Sawit Notif – Minyak sawit (Crude Palm Oil/CPO) merupakan produk hasil pengolahan tanaman kelapa sawit yang perkembangannya paling pesat pada tiga dekade terakhir. Bahkan pada saat krisis dan pemulihan ekonomi di tahun 1998 – 2003, komoditas kelapa sawit bertahan dan berkembang pesat. Tercatat di periode tersebut, pertumbuhan areal mencapai 12.4% per tahun, dengan luas aral tahun 2003 mencapai 4.923 juta ha. Tak hanya areal, namun produksi, volume ekspor, dan nilai ekspor juga turut semakin meningkat. Dengan kinerja yang sedemikian bagus, lantas bagaimana prospek dan peluang Indonesia dalam pasar CPO dunia?
Untuk melihat peluang pasar CPO Indonesia, mari terlebih dahulu mengestimasikan peluang pasar berdasarkan peningkatan konsumsi di pasar dunia. Berdasarkan riset yang dilakukan oleh Lembaga Riset Perkebunan Indonesia (LRPI), apabila mengestimasikan tingkat konsumsi sampai tahun 2025, diperkirakan akan berkisar antara 41.45 – 44.45 juta ton. Di tahun 2004 lalu, produksi CPO dunia mencapai 25.67 juta ton, maka dapat dikatakan peluang peningkatan produksi sampai dengan tahun 2025 berkisar antara 15.78 – 18.78 ton.
Baik dari sisi ekspor maupun konsumsi dunia secara keseluruhan, peluang pasar dunia terbuka baik, terutama untuk negara produsen terbesar CPO seperti Indonesia. LRPI memperkirakan Indonesia masih terus memiliki peluang dengan meningkatkan produksi dengan laju antara 3.0 – 7.6% per tahun.

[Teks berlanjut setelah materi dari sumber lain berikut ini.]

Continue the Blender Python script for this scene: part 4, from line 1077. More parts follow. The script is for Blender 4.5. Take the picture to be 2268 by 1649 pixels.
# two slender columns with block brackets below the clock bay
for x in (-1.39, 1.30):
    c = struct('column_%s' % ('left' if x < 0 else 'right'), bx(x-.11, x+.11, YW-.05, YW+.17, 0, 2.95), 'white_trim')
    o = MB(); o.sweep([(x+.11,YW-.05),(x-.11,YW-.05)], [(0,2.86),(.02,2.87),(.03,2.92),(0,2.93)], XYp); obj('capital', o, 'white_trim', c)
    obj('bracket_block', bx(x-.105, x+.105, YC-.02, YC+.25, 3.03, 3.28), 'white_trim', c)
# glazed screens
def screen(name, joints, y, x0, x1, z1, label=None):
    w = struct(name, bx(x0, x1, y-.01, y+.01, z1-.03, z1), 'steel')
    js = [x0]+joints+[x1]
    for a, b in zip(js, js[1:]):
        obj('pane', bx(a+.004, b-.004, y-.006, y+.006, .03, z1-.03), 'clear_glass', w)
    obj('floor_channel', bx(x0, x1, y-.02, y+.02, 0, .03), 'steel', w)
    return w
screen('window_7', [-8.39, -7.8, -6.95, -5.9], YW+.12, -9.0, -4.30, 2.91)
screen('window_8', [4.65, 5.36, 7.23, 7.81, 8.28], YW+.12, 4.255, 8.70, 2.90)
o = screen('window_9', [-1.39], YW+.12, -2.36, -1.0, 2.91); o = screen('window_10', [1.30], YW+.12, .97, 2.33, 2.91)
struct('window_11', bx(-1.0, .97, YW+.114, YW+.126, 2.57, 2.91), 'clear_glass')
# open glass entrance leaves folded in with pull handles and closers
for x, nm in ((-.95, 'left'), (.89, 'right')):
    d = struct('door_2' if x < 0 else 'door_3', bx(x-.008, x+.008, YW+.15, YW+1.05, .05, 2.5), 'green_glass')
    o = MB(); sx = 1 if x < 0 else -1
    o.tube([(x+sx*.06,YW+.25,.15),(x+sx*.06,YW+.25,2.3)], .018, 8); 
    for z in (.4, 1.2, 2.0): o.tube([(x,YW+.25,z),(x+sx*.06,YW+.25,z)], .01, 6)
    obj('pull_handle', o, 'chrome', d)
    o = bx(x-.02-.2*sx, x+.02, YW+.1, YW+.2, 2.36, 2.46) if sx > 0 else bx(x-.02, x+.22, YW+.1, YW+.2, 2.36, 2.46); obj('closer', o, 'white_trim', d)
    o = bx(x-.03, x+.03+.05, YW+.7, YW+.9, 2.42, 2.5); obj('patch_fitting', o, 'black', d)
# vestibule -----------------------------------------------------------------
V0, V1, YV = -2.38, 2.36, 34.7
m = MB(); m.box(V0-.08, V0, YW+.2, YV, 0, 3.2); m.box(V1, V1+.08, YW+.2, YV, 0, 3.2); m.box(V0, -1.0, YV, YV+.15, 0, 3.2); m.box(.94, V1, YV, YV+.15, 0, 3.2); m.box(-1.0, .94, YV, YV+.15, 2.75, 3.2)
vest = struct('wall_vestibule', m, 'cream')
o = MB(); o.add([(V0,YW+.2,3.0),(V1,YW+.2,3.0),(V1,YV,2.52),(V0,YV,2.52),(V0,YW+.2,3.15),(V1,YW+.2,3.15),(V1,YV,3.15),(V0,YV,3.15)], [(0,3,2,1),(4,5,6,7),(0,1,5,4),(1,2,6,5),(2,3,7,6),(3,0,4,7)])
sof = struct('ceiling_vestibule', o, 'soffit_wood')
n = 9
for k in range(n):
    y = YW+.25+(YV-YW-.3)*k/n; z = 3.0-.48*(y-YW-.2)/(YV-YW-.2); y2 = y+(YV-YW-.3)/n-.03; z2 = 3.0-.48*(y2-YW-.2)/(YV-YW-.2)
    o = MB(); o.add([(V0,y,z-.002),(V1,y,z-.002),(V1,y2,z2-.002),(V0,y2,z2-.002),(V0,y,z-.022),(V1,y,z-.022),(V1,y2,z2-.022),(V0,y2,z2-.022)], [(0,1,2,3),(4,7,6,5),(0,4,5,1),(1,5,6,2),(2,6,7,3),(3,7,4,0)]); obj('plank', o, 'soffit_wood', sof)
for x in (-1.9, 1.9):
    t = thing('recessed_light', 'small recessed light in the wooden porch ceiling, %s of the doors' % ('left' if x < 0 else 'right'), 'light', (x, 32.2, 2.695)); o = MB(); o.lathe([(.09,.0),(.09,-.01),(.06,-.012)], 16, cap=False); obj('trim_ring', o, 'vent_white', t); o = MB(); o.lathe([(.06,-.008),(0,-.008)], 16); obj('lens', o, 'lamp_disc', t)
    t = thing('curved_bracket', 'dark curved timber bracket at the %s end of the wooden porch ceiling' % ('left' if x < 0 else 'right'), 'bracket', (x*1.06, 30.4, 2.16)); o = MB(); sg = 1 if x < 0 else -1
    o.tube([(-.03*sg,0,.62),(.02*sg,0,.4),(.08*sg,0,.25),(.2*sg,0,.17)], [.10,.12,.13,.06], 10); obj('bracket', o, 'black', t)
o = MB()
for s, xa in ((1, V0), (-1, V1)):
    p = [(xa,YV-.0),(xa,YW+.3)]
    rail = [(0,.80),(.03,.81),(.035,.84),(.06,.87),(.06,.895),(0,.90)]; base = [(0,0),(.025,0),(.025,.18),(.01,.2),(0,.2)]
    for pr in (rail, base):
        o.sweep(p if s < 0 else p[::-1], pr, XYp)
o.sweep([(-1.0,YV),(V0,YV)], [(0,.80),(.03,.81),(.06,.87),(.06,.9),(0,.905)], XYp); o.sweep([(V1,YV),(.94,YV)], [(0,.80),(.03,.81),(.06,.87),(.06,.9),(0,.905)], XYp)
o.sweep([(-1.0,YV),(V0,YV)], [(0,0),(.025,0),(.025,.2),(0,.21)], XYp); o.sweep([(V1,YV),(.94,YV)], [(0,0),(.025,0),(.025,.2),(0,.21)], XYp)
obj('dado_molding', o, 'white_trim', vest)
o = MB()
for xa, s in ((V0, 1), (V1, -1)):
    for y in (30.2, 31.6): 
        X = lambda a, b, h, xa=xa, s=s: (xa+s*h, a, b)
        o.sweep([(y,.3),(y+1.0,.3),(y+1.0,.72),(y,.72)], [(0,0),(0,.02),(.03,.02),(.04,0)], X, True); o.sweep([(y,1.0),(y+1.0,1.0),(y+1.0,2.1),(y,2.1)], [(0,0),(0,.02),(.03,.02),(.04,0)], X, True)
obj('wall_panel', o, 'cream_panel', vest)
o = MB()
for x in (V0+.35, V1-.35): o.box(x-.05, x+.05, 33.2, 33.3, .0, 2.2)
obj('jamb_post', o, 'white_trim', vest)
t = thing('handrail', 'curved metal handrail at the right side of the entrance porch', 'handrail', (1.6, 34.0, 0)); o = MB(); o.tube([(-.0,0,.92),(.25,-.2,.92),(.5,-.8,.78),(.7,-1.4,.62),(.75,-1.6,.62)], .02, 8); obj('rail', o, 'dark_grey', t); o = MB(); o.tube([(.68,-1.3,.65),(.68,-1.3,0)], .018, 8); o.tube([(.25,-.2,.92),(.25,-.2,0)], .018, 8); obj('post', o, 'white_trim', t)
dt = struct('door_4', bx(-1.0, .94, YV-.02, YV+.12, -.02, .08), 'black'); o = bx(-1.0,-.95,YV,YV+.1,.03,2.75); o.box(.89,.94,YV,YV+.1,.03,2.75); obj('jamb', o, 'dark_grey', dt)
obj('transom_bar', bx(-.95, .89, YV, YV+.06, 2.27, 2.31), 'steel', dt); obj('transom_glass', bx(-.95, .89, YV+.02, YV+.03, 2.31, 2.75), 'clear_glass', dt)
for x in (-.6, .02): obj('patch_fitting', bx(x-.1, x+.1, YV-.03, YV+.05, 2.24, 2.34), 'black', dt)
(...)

Faktor utama besarnya peluang Indonesia adalah ketersediaan lahan yang masih cukup luas. Pada tahun 2000, beberapa peneliti telah mengidentifikasi ketersediaan lahan yang cocok untuk kelapa sawit, yaitu mencapai sekitar 2.9 juta ha. Dibandingkan dengan negara lain, Indonesia diperkirakan memperoleh peluang terbesar, dengan memanfaatkan sekitar 40% atau sekitar 6.31 – 7.51 juta. Hal ini berarti, dengan asumsi produktivitas sekitar 3.5 ton CPO/ha, maka Indonesia berpeluang melakukan perluasan antara 1.80 – 2.15 juta ha. Jika perluasan dilakukan antara tahun 2005 – 2025, maka setiap tahun Indonesia harus melakukan perluasan sekitar 120 – 140 ribu ha. Perluasan tersebut tentunya membutuhkan dukungan dana investasi, baik investasi kebun dan pabrik, dan tentunya tanpa meninggalkan prinsip-prinsip sawit berkelanjutan.